Every line from the one holding "Model this scene" through the one holding "FACE = -math.radians(49.33)" should be returned exactly, both included; the pictures should not.
___ RECORD EXCERPTS
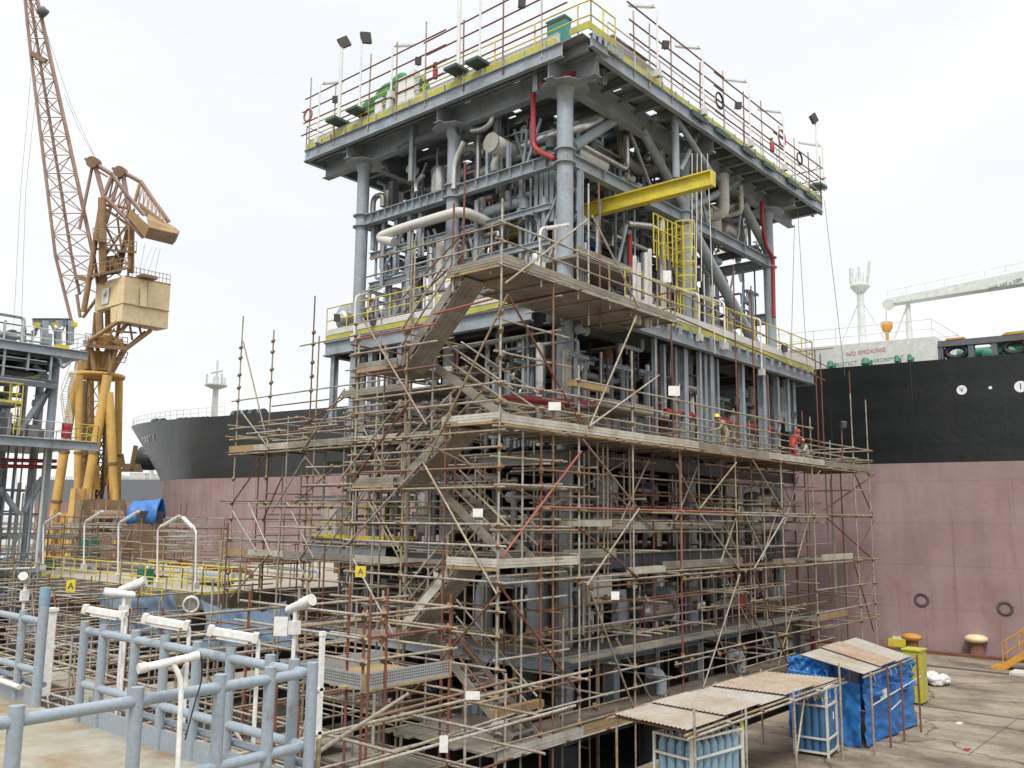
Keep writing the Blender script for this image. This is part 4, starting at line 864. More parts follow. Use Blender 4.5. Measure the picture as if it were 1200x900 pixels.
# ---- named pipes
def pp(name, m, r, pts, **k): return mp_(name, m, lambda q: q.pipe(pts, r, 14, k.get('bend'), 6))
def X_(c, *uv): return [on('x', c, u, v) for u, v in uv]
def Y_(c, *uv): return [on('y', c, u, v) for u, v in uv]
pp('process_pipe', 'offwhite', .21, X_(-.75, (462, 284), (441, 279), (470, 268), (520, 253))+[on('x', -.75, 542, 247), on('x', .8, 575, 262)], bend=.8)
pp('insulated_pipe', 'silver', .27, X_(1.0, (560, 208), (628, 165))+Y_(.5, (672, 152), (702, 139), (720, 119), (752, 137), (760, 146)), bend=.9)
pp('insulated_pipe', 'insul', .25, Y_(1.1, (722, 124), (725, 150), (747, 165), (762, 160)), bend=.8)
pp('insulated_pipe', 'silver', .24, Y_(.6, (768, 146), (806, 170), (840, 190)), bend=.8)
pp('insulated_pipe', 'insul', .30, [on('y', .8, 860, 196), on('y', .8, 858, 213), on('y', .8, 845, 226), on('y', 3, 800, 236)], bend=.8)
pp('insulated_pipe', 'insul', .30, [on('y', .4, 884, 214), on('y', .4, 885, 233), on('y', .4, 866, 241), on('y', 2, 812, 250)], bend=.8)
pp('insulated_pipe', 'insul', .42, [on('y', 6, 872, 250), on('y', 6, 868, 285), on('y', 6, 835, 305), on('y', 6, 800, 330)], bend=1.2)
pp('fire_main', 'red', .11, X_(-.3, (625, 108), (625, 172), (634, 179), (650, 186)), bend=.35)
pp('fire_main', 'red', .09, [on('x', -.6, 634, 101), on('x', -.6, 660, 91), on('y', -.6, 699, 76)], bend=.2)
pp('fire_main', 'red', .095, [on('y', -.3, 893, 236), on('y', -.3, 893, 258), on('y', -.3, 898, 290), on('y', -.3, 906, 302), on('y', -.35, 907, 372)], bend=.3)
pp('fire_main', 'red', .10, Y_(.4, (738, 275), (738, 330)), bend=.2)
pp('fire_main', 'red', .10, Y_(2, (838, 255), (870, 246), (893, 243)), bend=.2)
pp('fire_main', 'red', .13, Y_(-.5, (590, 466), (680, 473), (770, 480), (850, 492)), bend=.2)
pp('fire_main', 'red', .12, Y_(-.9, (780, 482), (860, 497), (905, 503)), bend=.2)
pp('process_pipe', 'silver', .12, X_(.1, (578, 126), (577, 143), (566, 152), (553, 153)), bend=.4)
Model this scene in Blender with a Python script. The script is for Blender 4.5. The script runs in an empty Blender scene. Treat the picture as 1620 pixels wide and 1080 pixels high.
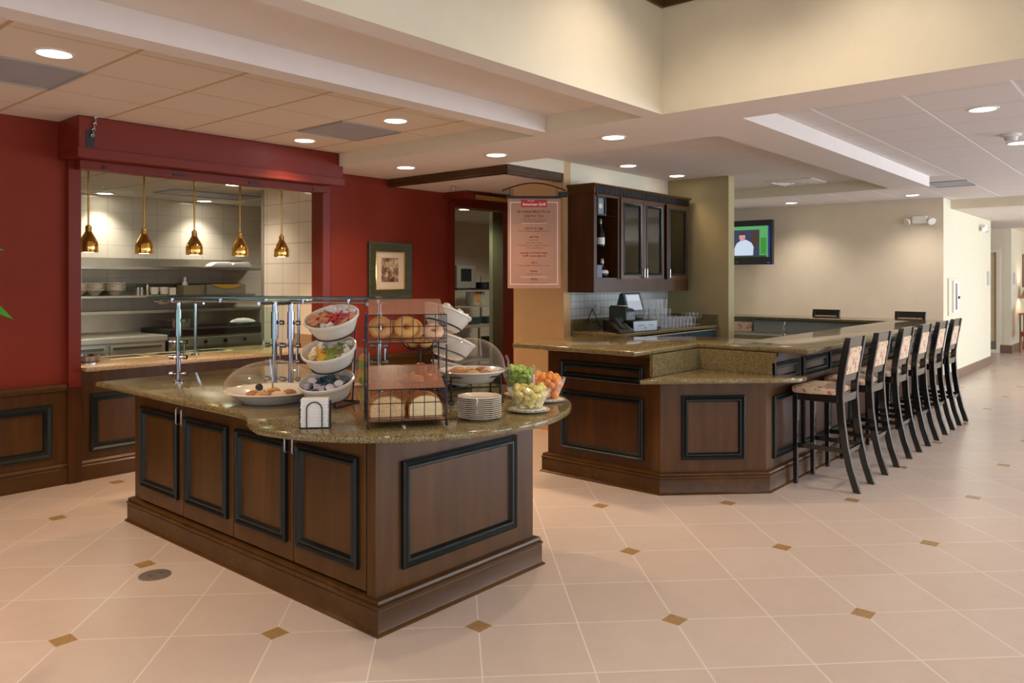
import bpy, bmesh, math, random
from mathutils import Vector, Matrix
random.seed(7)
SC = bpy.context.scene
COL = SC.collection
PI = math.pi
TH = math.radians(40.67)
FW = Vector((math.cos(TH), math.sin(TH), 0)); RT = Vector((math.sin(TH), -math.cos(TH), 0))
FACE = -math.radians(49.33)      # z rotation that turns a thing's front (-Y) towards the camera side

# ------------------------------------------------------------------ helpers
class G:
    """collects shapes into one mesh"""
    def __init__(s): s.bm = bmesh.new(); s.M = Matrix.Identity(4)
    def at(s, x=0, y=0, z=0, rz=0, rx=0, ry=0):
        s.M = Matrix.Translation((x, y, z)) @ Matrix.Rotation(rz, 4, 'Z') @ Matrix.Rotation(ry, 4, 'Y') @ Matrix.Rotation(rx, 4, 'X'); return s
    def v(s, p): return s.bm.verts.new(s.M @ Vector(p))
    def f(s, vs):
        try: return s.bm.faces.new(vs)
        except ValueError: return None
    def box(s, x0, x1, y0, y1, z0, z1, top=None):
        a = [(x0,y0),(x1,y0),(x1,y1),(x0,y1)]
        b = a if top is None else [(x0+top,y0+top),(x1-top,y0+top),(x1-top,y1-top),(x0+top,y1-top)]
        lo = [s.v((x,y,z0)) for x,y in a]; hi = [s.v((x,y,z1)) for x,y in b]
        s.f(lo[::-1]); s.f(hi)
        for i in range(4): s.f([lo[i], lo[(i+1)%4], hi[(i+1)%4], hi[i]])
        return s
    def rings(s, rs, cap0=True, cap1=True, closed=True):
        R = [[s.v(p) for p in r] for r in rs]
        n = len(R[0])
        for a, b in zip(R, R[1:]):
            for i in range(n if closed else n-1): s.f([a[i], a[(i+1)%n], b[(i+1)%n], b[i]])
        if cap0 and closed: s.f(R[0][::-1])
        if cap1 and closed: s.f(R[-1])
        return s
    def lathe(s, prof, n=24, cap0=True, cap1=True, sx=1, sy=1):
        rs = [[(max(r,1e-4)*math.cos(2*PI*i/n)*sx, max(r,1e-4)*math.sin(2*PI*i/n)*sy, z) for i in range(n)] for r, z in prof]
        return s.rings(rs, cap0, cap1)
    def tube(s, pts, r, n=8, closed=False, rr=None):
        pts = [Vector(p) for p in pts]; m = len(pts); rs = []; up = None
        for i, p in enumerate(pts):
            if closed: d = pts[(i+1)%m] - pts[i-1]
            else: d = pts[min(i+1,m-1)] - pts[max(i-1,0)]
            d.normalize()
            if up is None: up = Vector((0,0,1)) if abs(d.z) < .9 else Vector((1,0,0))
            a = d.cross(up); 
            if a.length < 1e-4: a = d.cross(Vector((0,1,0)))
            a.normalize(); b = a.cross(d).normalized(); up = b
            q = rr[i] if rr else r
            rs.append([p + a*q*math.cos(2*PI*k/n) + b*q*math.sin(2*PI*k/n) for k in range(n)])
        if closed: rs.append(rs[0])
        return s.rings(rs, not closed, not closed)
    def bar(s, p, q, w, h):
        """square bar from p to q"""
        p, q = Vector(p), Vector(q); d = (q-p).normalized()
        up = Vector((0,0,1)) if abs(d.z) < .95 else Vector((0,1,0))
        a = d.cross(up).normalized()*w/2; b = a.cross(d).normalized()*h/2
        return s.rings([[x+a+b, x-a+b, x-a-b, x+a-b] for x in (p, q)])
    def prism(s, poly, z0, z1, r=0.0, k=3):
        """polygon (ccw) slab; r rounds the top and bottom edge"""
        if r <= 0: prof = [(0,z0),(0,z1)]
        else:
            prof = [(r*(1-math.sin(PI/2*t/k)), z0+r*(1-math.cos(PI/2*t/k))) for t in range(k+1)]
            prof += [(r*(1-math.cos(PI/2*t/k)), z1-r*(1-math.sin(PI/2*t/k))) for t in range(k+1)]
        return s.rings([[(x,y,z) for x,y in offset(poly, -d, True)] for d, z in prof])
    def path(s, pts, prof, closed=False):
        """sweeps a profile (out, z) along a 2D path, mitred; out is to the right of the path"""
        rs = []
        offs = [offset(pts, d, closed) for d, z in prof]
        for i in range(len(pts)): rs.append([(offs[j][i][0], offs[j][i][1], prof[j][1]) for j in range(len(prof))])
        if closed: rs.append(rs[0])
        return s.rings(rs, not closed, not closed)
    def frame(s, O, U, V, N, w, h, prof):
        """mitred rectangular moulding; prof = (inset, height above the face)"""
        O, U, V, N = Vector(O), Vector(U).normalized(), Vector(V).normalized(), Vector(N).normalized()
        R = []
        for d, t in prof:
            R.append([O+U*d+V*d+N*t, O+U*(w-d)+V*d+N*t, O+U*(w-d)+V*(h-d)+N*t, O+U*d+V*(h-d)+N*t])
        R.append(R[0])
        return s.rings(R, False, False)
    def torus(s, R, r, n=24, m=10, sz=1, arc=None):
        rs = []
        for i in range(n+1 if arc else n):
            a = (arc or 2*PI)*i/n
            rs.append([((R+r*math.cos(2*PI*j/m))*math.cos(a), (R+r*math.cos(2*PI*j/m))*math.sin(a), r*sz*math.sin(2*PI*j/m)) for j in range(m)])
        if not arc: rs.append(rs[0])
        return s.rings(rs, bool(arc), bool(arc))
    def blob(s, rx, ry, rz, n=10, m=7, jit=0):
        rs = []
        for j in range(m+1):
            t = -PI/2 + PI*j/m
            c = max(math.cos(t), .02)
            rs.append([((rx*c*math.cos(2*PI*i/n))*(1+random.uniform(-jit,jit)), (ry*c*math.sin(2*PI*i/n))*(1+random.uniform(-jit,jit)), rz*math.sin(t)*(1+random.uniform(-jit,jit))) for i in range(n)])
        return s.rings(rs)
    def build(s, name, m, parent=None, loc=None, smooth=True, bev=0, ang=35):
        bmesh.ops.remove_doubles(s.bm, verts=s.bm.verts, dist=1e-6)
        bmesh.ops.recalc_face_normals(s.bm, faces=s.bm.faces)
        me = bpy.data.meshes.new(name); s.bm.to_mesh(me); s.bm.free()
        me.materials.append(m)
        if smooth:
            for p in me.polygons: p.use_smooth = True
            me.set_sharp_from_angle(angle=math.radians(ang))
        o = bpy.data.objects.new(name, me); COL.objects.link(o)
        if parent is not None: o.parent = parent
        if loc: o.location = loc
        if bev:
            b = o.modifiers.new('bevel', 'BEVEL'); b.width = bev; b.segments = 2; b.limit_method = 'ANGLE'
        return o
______
## RESPONSE FOR THIS EXERCISE
Model this scene in Blender with a Python script. The script is for Blender 4.5. The script runs in an empty Blender scene. Treat the picture as 1620 pixels wide and 1080 pixels high.
import bpy, bmesh, math, random
from mathutils import Vector, Matrix
random.seed(7)
SC = bpy.context.scene
COL = SC.collection
PI = math.pi
TH = math.radians(40.67)
FW = Vector((math.cos(TH), math.sin(TH), 0)); RT = Vector((math.sin(TH), -math.cos(TH), 0))
FACE = -math.radians(49.33)      # z rotation that turns a thing's front (-Y) towards the camera side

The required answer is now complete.